Central bank Gov. Amando Tetangco Jr., in a March interview with The Wall Street Journal, defended the official data and called the studies questioning the Philippines’ current-account position “more sensational rather than rigorous.”

“I’m not saying they’re trying to discredit us, but they should do more analysis,” he said.

Any discrepancies between the Philippine data and those of its trading partners can be explained by different valuation methods, Mr. Tetangco said.
Ah, let me re-quote a favorite from Dr. Marc Faber on government statistics (bold original)
Governments will always publish the statistics that they wish to show irrespective whether that is in China or in other countries. Governments control basically the statistical offices, so they can show whatever they want. As Stalin said, it’s not important who votes but who counts the votes. And the government counts the statistics.
One should ask: who has the incentive to publicize rosy data? For what reasons? Who benefits from these?

Here is my reply:
the Philippines has sold to the domestic and international audiences—a boom story—in order for the government to have easy access to credit. The central bank engineered credit boom combined with the government publicity ‘anti-corruption’ stunt paid off, the Philippines got three credit rating upgrades in 2013.
And the relationship between smuggling and the weak peso? Again as I wrote last March 31, 2014 (footnote tags omitted, bold original)
And why should “smuggling” extrapolate to a weak peso?

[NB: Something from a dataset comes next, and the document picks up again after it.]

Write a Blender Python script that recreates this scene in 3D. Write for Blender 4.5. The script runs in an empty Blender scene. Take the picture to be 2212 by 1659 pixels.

The popular argument indicates that “smuggling” enervates the Philippine financial standings via the trade and current account “deficit” channel. This is partly true but hardly provides a sufficient explanation for the rest.

Based on the accounting identity called Balance of Payments (BOP) which “record of all monetary transactions between a country and the rest of the world” the total has to be ZERO

According to Wikipedia.org “When all components of the BOP accounts are included they must sum to zero with no overall surplus or deficit. For example, if a country is importing more than it exports, its trade balance will be in deficit, but the shortfall will have to be counterbalanced in other ways – such as by funds earned from its foreign investments, by running down central bank reserves or by receiving loans from other countries.”

The accounting identity:

BOP = CURRENT ACCOUNT + CAPITAL ACCOUNT = CREDITS - DEBITS= 0

In and of itself, this means that deficits are hardly the cause of a currency’s travails, if they are sufficiently funded.

Deficits become a source of concern when the deficit nation’s funding has been perceived as increasingly becoming inadequate or deficient and or when creditors’ confidence are shaken due to an observed deterioration in the nation’s capacity or the ability or the willingness to pay on her liabilities.

Wikipedia.org describes the balance of payment crisis or a currency crisis:
A BOP crisis, also called a currency crisis, occurs when a nation is unable to pay for essential imports and/or service its debt repayments. Typically, this is accompanied by a rapid decline in the value of the affected nation's currency. Crises are generally preceded by large capital inflows, which are associated at first with rapid economic growth. However a point is reached where overseas investors become concerned about the level of debt their inbound capital is generating, and decide to pull out their funds. The resulting outbound capital flows are associated with a rapid drop in the value of the affected nation's currency.
So the agonizing peso has hardly been about “deficits” per se but rather about the 38.6% M3 growth last January which according to the BSP has been “due to higher demand for credit”.

Yet it has been simply amazing at how the mainstream experts see money and debt as operating in a black hole when discussing exchange rate values.
Read the rest here.

Nonetheless my conclusion: (bold original)
So this means that for as long as the BSP permits the inflation of credit fueled asset bubbles, surging price levels compounded by deteriorating or massive expansion of debt conditions will persist to manifest on a corrosion of the much vaunted external conditions of the Philippine economy that will be expressed on interest rates and on the peso.
The mainstream will continue to desperately rummage at statistics to explain or rationalize what they can’t see, which ironically, has been staring at them for quite sometime.